Here are some lessons for you:
- if your algo needs to do any kind of calculations based on past data, like theoretical values you need a database first. Most likely you will hire a monkey who codes one in SQL which blows up your machine within two weeks. Find me a freelancer who knows time series database programming such as KdB+ for under 200/h
- for your database to be filled with data, you will need a feed handler that translates and cleans the gibberish from your source into something that can be stored
- now we´re getting to the order management system or OMS. When you send an order, you send that message to the exchange, the exchange sends back a message that the order is either acknowledged, declined for whatever reason or cancelled. The same goes for fills. Your hedger can only hedge if it knows that the quoting order has been filled and by how much.
You will need exception handling, crash management, yada, yada, yada
- Let´s go over latency and expect 50ms ping to your broker and 50ms to the exchange: Your quoting order is sent to the broker first for the risk checks, then it gets to the exchange.
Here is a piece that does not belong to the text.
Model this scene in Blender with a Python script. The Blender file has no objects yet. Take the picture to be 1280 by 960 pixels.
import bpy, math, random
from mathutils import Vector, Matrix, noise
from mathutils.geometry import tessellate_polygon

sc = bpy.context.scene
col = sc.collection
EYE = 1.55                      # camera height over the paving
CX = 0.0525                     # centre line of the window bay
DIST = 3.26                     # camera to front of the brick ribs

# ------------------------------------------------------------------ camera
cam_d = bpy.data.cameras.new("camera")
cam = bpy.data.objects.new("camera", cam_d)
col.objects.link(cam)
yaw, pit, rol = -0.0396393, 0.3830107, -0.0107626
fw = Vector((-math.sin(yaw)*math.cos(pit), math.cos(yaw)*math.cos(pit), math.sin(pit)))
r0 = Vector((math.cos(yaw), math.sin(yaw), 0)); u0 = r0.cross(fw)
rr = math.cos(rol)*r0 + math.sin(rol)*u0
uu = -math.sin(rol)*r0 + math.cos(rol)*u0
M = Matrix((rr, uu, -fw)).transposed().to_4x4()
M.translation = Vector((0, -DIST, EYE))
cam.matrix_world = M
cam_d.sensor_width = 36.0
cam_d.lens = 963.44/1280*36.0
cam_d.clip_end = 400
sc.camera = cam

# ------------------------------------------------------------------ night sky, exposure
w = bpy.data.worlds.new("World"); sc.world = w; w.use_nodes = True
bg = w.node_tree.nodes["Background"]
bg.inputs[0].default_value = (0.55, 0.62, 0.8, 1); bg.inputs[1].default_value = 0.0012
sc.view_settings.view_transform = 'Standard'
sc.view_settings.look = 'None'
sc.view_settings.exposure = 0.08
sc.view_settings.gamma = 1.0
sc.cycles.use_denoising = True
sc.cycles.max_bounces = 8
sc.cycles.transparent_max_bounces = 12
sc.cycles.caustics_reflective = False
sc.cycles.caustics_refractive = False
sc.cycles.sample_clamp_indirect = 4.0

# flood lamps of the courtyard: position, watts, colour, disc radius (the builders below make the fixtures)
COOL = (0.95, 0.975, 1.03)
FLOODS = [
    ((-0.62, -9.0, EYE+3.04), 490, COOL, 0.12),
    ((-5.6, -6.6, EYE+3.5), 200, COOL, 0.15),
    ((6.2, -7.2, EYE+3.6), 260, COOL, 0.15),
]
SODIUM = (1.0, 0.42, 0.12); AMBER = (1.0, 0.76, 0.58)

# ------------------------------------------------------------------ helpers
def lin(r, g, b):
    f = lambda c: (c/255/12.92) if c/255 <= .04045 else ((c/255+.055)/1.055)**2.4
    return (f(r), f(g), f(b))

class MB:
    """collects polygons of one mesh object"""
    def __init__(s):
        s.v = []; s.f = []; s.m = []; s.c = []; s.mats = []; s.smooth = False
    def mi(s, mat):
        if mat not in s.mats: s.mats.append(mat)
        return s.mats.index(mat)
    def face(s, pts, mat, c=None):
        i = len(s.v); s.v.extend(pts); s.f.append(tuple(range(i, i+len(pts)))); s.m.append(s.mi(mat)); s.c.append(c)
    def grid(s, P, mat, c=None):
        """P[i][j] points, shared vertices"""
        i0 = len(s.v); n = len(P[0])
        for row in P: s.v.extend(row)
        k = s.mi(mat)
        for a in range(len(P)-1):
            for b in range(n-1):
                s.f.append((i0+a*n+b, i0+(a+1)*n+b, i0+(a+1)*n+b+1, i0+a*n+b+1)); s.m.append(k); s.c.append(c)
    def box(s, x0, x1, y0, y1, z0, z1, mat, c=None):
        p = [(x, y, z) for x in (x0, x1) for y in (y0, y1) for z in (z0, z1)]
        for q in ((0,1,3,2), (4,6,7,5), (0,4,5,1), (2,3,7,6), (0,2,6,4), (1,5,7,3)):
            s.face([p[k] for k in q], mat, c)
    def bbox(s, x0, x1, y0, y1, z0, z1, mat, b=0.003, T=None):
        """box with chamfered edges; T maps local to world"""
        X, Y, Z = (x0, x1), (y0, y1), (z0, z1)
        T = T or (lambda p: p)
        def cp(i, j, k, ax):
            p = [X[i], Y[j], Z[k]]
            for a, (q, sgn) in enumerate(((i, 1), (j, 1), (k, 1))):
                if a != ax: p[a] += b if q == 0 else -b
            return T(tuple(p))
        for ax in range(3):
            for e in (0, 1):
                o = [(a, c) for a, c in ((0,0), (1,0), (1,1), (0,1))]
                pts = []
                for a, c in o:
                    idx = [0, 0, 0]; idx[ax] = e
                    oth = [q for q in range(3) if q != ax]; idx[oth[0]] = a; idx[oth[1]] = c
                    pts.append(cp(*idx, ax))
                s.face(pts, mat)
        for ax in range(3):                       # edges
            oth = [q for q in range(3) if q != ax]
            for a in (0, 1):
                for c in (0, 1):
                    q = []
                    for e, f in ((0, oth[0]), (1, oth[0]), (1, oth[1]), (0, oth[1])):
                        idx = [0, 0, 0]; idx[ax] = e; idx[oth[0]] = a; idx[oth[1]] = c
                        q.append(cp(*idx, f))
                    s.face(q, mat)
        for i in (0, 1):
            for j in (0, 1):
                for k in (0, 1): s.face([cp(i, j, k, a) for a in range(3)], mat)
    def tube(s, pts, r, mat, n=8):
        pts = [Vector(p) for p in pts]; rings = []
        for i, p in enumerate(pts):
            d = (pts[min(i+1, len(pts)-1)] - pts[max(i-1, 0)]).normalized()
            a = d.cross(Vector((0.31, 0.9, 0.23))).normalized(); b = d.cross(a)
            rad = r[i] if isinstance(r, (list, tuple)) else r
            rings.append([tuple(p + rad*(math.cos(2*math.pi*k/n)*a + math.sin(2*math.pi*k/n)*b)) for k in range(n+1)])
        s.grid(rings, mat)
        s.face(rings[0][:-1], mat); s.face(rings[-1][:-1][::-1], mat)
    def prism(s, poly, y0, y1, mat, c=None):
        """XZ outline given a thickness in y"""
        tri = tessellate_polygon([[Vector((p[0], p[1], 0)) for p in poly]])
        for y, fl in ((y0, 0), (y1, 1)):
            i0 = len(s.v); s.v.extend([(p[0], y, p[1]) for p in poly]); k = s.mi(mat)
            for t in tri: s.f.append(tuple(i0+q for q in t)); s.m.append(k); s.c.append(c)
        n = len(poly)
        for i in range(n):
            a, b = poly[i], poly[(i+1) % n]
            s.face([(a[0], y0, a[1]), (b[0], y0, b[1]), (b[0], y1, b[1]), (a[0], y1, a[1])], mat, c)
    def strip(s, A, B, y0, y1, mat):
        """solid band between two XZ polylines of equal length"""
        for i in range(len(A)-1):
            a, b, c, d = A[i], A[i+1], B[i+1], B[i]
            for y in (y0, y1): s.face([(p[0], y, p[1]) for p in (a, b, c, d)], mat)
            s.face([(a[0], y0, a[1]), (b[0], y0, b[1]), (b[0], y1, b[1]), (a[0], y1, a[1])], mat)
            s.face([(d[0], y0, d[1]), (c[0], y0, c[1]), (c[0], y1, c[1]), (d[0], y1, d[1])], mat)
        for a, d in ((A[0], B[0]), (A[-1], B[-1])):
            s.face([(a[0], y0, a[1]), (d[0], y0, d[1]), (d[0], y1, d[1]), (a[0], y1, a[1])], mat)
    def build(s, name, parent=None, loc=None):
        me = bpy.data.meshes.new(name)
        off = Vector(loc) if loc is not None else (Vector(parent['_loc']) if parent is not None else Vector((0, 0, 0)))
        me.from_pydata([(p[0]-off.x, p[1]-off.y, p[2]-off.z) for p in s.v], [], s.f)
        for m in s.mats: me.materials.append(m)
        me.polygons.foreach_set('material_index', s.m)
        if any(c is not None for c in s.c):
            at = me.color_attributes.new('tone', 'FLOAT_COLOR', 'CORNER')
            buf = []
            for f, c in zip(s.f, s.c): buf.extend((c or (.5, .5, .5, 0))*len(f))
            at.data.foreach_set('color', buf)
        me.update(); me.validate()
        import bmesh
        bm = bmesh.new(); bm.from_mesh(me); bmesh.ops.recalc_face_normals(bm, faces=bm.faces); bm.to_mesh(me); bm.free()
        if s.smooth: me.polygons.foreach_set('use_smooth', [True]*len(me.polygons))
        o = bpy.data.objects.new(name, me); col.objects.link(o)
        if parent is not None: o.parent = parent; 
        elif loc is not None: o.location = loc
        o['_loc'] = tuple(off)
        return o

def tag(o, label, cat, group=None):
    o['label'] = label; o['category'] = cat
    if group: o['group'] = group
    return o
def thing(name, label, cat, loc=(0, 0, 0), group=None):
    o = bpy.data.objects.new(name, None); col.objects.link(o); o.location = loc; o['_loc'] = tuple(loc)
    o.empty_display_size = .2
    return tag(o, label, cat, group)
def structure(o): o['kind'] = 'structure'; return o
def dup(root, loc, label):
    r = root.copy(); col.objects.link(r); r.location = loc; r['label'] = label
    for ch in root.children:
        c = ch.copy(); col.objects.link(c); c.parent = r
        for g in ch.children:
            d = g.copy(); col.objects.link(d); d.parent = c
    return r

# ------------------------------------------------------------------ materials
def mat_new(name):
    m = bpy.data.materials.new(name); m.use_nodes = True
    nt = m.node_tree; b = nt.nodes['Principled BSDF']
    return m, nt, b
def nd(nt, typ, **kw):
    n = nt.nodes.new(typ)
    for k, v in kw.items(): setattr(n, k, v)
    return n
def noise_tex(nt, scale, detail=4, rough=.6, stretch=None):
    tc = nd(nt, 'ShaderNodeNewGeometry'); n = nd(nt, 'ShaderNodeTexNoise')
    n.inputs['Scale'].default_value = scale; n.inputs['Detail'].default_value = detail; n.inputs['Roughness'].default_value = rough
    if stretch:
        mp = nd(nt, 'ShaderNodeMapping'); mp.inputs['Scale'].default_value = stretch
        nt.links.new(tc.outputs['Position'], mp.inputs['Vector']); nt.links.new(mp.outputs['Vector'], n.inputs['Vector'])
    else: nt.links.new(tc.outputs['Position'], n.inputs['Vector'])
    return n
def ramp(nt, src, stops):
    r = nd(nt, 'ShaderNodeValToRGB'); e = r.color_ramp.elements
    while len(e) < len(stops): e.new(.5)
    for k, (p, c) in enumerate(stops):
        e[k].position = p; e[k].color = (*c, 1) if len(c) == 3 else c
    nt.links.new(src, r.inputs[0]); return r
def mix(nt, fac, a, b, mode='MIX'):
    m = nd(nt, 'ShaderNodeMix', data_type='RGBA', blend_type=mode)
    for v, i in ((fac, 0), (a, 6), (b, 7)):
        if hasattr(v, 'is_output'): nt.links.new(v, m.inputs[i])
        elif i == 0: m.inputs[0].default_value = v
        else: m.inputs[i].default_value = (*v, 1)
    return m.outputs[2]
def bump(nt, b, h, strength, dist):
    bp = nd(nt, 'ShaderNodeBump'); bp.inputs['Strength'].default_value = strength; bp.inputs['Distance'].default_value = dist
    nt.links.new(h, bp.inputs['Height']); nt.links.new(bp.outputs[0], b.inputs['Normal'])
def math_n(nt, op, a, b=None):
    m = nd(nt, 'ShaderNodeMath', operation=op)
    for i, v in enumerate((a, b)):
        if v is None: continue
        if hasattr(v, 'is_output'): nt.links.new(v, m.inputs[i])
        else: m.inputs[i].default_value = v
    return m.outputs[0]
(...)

That´s 100ms. Now you wait for the order confirmation, another 100ms. Now your pricing asset changes so you need to amend your quote (I hope the indian freelancer knows the difference between cancel/replace and amend), another 200ms
When your quote gets hit, it takes 100ms for the fill confirmation to get to you and another 100ms for the hedging order to arrive at the exchange and another 100ms until you know if you have been legged or not so that your risk management, we haven´t talked about yet, can either do nothing or amend the hedging order.
- Risk management: You need to make sure you have automatic kill switches in case your algo goes haywire and that your portfolio is in line with your risk parameters.
- Log: You need to log every single action of your algo and you also need to log your mark outs vs. theo to measure slippage.
- Your quote machine needs to be in line with the exchange rules, meaning you have to throttle your quotes and maintain a given message to fill ratio.
- Exchange connections and Broker APIs are patched all the time and your system will be infested with bugs so you have to maintain the connector and the software.
- On top of all you don´t have any idea how all of this works so you cannot differentiate between a qualified programmer who has experience with this kind of stuff and a punk who tells you "no problem, you´ll have it next week"
- Futures would be easier but you want to trade equities. There are 17 different exchanges and an infinite number of dark/OTC venues so you need to handle all of them AND you need to decide where your passive order should sit. Maker/taker fee structure, order types, routing, you name it
Unless you have a mid 6 figure budget for development and a 5 figure monthly budget for maintainance you will end up with an unusable product that causes more harm than good. Been there, done that. Either learn to code or buy off the shelf.
I don´t know what you´re planning to do but I guess you´re not looking to trade pairs with 50bps slippage but you don´t care because 3 week holding period and you will also not mass quote 500 single names against SPY.
So you are neither happy with a retail spreader that can be had for 100/month nor do you have the capacity for a seven figure low latency infrastructure.
Your best bet would be a prop shop infrastructure aka.
- broker/clearer with low latency DMA...meaning say good bye to IB
- off the shelf software that is running on a co-located server maintained by the SaaS provider. If you rent the software only and look to deploy it yourself on either colo or cross connected virtual machines you´re looking at a massive overhead since NASDAQ alone is round about 30k/month just for priority connection.
For equities I would guess you´re good with a monthly budget between 5 and 10k all in.
Sounds steep? You will get it cheaper, but look at it this way:
You "manage millions", so I guess we´re looking at a 2m USD account

Let´s say you are turning that over 200 times per year, that´s 400m USD turnover per year.
An average slippage of 4bps (2cts for a 50$ stock) will cost you 160k. So imagine using a shitty retail setup that runs on your local machine with "fast internet" and averages 20bps slippage over theoretical (10cts for a 50$ stock) -> 800k
Be warned, my friend. The rabbit hole you´re about to crawl into is very, very deep.